Maybe I shouldn't have started this blog now, not with everything that's been going on.

I was talking about the Introduction to Electricity and Magnetism lecture class for the fourth day of the tenth week of classes, which somehow got an extended review session before the exam proper in my Differential Equations class a period before.

I warned them that I will not be answering any questions during the exam, especially about things as simple as units or symbols, conversions or the numeric equivalent of the prefixes.

Since they knew that I always gave the equations, I was assuming that it was up to them to find out when to use what formula from the given. It was getting so that they were trying to use the process of elimination on what equation to use instead of knowing which one to use beforehand from practice and study.

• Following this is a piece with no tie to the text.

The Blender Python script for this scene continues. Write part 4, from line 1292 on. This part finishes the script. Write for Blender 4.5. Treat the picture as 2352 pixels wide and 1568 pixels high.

They also had to be clear about the difference between potential and potential energy.

I don’t know if it has to reach the point where I have to list down for them beforehand the things that I expect them to study and know before going to the test.

Deiv, in particular, thought that the exam was just on resistors in series and parallel, when in fact he was there when I announced to my lab class that the coverage included the rest of the chapter on potential after the last exam.

There were still some questions though that fell between the cracks of being inappropriate and had to be given answers (at least in my very full of loopholes “book”), such as whether they had to redraw the circuit after computing for each equivalent resistance.

As usual I gave them the same questions as their problem set due the week after.

In my Mathematical Methods One class in the next school day, I finished up on partial fractions with factors or denominators of degree two that are not factorable.

We stalled at one example when, after determining the factors, we realized that the degree of the numerator of the original fraction was the same as the degree of the denominator. So we actually had to perform division first then use partial fractions on the remainder. I had to write that as a specific rule in case those who weren’t copying down or had poor memory of the lecture forgot.

The expression for session 698 cannot be simplified further after this point. Class dismissed.